Tuesday, July 11, 2006

Home, Truly

First meal in Singapore: Roti prata, 2 egg, 1 kosong. Kopi-o :)


So, I'm home. Truly home and not going anywhere else for the moment.

I've been back for a week and I'm just about almost used to the temperature and the humidity now. But I'm still not sweating as much as I used to. Probably take me until the end of the month before my body really get used to it all. I went for a short run yesterday, the first one since I'm back. A very short run in fact. Don't want to push it.

It's quite a relief, to be back in Singapore and find that the little things are still familiar, that I still know how to order food from kopitiams, that I am still as swift at tapping the Ezlink card on the readers, that people actually understand me when I say "Neh-my, it's all-kay, don bother".

I'm not missing Tassie as much as I thought I would be too. Maybe it just hasn't hit me yet.

No interviews yet but definitely have one tomorrow.

Monday, July 03, 2006

Bring Me Home

MEL Airport. Qantas B747. 3 Jul. Bring me home:

On My Way Home

On my way home. Finally. I'm sitting at a cafe inside Melbourne Airport's restricted area. Another 2 hours until take-off. Now that I'm here, I just want to get home quick. I'm tired. Waking up at 3.50 for the domestic flight from HBA was tough after not having a good night's sleep in a week.

I spent the last night in Hobart with Tina. Dinner at Maldini's then a last walk along the docks. It'll be a pleasant memory.

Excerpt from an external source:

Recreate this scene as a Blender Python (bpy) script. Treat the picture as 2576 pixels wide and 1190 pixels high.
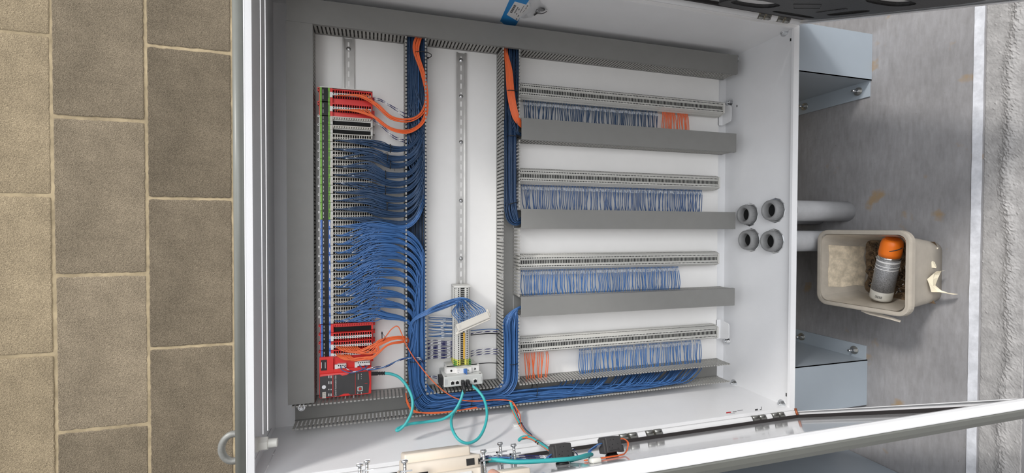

I couldn't muster the courage to call Justyna when I reached Melb. I know she'll be awake but I just couldn't do it. I sent her a message instead, just saying that I had nothing left to say. She told me not to think too much and to cheer up. I can't help it; I can't help thinking.

I spent over an hour writing her a letter instead. Ended up crying while trying to finish it. But then there isn't a post office at the airport and so I'll have to bring it back to SIN and post it from there. Take a bloody week to get back to HBA.

I do really miss her, I do really want to always have her around and I really do wish my circumstances were different. I can only wish at this point.

Saying goodbye to everyone over the past two days have been emotionally draining. I'm tired, I don't really want to go back to SIN and work and leave everyone behind. I've never felt this badly about leaving someplace before.

Back to SIN, my mask is going back on.